Hair salons across New York offer Dominican blowouts, a process designed to work curls and frizz out of hair. The process begins with a wash and condition, then the stylist uses a comb to detangle the curls. Depending on thickness and hair texture, detangling alone can take close to an hour.
Next, the hair is coiled in small sections into magnetic rollers (it can take about two hours to complete this step with thicker hair), and the customer sits under a drying hood for an hour. Finally, the stylist takes out the rollers and applies more heat with a blow-dryer, as hair is pulled straight with a round brush.
Some years ago, Fuentes realized she was spending at least four hours a week in a beauty salon to get her curls straightened. After her daughter was born, that was time taken away from being with her baby – so she stopped the salon treatments and now wears her hair in natural curls.
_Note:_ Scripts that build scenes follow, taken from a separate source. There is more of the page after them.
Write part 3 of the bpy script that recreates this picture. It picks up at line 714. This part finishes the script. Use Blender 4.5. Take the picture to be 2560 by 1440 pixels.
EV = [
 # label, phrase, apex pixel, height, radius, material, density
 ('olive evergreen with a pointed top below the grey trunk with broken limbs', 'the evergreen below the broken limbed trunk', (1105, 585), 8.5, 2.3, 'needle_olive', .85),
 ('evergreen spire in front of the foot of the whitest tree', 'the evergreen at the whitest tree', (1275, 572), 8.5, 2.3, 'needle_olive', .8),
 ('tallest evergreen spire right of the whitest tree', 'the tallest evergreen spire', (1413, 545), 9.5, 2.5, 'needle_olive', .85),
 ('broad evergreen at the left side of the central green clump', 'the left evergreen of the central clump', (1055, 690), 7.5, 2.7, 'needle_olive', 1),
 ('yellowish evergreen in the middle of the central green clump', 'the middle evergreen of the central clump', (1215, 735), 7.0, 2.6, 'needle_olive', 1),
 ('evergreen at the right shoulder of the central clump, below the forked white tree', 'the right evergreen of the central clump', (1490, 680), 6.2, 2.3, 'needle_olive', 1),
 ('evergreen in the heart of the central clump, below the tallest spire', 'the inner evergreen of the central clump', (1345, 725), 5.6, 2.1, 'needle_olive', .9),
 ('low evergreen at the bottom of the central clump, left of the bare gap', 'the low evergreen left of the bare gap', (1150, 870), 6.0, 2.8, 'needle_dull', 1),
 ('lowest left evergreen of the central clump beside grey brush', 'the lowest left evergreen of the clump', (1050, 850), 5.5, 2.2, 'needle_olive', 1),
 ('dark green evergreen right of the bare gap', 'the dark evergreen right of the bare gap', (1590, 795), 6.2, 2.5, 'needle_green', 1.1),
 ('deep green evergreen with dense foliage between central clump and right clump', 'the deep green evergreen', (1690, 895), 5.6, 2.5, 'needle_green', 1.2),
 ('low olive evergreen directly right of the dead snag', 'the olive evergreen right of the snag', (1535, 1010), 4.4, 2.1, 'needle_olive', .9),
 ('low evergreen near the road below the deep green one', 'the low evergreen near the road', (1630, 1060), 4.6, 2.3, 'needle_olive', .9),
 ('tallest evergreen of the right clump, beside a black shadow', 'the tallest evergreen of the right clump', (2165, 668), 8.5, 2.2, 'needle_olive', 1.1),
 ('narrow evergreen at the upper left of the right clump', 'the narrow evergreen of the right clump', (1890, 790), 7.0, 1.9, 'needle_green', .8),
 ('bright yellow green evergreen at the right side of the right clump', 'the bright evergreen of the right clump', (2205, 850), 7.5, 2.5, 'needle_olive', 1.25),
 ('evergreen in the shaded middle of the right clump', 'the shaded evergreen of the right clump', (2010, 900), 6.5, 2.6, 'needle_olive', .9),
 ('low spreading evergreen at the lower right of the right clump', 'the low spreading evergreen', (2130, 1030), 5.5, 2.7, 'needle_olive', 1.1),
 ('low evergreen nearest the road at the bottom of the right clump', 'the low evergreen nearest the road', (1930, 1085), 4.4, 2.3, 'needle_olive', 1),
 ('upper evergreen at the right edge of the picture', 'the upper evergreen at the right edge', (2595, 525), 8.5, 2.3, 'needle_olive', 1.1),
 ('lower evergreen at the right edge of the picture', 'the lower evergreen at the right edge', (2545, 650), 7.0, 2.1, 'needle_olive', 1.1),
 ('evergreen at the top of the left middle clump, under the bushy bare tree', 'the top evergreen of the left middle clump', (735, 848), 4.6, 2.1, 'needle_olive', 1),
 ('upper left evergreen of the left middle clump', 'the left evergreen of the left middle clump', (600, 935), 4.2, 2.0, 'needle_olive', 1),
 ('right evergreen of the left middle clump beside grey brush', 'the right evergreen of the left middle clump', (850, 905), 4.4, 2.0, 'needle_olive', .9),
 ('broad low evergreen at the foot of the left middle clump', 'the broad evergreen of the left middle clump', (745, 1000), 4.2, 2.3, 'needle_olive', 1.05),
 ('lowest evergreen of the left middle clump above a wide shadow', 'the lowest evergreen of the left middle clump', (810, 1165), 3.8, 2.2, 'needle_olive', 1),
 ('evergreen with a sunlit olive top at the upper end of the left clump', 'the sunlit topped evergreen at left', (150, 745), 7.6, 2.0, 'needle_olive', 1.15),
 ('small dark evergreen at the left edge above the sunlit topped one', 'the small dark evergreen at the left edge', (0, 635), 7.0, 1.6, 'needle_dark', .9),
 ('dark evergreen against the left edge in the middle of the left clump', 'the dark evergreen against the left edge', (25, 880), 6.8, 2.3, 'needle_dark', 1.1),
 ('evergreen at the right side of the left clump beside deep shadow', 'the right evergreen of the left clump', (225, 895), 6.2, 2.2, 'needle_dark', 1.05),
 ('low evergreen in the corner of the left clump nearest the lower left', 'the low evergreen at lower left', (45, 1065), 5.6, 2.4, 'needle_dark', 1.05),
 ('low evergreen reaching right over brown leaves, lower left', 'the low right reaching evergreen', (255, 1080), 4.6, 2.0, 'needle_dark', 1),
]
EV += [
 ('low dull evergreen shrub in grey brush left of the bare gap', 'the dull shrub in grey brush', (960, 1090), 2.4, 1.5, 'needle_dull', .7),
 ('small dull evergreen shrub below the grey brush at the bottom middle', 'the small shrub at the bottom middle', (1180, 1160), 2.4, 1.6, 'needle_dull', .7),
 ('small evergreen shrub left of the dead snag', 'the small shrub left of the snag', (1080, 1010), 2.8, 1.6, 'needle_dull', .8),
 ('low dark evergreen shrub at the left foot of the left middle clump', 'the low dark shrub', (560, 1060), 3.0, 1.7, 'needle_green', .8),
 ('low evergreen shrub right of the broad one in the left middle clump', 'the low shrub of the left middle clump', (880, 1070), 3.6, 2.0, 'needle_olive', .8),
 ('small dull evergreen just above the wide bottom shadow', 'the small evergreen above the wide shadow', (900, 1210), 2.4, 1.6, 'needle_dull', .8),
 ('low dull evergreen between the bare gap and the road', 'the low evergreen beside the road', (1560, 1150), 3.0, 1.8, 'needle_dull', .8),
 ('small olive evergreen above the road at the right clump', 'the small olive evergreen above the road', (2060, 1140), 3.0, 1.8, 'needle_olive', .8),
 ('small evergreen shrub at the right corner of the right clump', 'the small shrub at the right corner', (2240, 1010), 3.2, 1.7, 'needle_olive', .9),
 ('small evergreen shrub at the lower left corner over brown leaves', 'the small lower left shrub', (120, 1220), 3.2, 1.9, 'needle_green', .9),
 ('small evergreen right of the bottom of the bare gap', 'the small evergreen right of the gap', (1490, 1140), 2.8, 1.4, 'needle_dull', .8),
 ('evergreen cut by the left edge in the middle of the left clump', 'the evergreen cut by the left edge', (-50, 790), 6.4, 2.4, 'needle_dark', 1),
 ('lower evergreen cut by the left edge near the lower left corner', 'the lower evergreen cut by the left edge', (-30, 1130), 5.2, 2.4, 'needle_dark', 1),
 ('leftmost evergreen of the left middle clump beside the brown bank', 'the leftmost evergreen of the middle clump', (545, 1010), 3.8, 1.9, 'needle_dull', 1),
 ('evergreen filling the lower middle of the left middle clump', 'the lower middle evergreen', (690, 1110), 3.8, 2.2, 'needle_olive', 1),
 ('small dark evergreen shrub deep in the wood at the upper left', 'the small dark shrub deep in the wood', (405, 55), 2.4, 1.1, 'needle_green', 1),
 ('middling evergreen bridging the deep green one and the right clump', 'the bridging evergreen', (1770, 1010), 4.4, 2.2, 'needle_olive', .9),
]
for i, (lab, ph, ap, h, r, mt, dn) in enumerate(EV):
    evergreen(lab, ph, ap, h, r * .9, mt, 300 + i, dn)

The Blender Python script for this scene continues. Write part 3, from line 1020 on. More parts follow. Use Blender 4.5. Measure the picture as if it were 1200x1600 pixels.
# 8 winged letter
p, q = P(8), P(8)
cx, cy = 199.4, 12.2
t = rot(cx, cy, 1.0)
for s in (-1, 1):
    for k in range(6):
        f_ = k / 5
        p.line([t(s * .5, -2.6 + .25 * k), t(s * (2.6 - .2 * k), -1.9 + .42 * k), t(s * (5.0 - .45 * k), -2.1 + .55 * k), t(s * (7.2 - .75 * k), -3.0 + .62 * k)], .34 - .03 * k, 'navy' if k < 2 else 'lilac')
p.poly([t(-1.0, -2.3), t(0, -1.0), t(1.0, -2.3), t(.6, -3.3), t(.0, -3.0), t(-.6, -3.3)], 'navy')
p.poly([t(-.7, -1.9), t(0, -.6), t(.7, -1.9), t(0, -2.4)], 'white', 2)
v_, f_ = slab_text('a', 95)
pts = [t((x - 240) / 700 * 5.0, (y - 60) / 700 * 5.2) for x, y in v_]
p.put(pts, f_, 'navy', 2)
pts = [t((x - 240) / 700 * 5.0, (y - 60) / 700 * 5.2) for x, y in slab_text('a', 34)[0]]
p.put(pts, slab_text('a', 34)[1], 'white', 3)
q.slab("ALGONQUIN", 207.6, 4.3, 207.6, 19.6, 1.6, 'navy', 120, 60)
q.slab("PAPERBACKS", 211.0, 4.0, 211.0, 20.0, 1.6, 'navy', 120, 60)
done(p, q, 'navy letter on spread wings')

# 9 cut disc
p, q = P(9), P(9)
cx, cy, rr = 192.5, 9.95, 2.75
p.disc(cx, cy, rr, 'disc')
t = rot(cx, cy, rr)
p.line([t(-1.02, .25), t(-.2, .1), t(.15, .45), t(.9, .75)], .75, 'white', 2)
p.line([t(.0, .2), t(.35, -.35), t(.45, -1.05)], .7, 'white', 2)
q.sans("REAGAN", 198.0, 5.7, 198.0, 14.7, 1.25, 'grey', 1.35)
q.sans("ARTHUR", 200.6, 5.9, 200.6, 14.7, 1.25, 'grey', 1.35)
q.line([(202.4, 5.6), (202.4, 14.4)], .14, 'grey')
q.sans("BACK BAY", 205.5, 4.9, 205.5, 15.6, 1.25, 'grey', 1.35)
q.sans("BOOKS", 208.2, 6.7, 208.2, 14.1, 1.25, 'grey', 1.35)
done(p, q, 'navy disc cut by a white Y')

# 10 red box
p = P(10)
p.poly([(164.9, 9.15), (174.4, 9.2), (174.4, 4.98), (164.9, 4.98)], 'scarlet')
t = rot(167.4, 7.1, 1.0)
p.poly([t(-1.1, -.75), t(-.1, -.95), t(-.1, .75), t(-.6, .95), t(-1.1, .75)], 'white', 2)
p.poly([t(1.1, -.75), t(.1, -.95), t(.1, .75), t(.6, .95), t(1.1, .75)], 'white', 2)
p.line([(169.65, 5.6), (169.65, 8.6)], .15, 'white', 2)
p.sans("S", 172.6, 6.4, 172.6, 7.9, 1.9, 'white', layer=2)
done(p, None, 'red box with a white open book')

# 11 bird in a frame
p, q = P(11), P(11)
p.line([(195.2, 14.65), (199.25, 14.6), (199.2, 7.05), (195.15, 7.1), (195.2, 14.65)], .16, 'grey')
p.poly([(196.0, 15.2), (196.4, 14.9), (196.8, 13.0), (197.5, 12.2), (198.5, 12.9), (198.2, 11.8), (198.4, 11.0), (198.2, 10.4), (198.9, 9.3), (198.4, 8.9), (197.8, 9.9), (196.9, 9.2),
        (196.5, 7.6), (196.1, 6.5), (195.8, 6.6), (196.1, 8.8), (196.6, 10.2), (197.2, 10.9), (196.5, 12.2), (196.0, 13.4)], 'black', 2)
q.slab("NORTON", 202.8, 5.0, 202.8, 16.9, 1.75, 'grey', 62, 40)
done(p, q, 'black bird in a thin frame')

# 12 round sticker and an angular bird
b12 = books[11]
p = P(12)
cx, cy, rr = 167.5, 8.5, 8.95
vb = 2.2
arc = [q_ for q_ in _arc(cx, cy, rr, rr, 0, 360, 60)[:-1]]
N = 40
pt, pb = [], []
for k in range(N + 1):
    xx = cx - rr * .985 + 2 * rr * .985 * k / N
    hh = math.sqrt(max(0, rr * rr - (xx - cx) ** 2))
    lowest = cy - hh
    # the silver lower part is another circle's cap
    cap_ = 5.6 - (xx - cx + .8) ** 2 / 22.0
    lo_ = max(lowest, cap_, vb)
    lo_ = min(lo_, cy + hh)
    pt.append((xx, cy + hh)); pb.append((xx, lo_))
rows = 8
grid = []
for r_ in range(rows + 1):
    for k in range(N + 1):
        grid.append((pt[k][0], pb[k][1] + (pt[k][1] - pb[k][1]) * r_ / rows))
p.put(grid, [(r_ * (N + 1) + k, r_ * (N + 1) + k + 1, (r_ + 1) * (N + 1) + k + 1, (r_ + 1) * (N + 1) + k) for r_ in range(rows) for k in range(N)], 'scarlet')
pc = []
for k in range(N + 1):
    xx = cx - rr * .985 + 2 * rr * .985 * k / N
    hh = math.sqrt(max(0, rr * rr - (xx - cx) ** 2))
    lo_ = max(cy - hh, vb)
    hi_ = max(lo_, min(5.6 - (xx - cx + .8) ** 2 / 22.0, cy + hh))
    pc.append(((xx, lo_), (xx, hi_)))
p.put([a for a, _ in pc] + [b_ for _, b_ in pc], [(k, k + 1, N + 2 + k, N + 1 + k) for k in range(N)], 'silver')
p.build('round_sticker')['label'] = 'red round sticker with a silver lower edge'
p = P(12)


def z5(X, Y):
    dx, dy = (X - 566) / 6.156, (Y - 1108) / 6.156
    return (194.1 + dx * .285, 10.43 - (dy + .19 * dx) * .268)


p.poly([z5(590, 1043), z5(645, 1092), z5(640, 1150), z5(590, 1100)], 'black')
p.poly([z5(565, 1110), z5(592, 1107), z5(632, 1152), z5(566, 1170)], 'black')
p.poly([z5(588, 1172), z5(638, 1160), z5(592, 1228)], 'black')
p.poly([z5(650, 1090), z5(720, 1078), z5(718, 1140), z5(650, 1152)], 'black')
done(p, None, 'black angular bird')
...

The time commitment was not the only factor that pushed Fuentes to her tipping point, though. Besides the agonizing process, Angeles and Fuentes both became frustrated with the damage to their hair from all the heat styling. The combination of time under the hood, blow-drying, and a potential follow-up with a flat iron makes for a heavy cocktail of hot tools that fry hair follicles, drying them out.
Right after she stopped getting blowouts, Fuentes said, “My hair did not look the way I envisioned it. It was ugly, and I struggled a lot.”
Her hair was burned, she said, especially in the front sections, which did not naturally curl anymore because of the damage. Slowly, the damaged strands grew out and became healthier–but it took years, according to Fuentes.
Today, she thinks attitudes may be changing a little. Once she went natural, so did some of her colleagues – including Nathalie Espinosa, who decided to leave her hair curly for a job interview a few years ago. She got the job. And now her hair remains natural.
“I prefer my hair curly, anyway,” said Espinosa.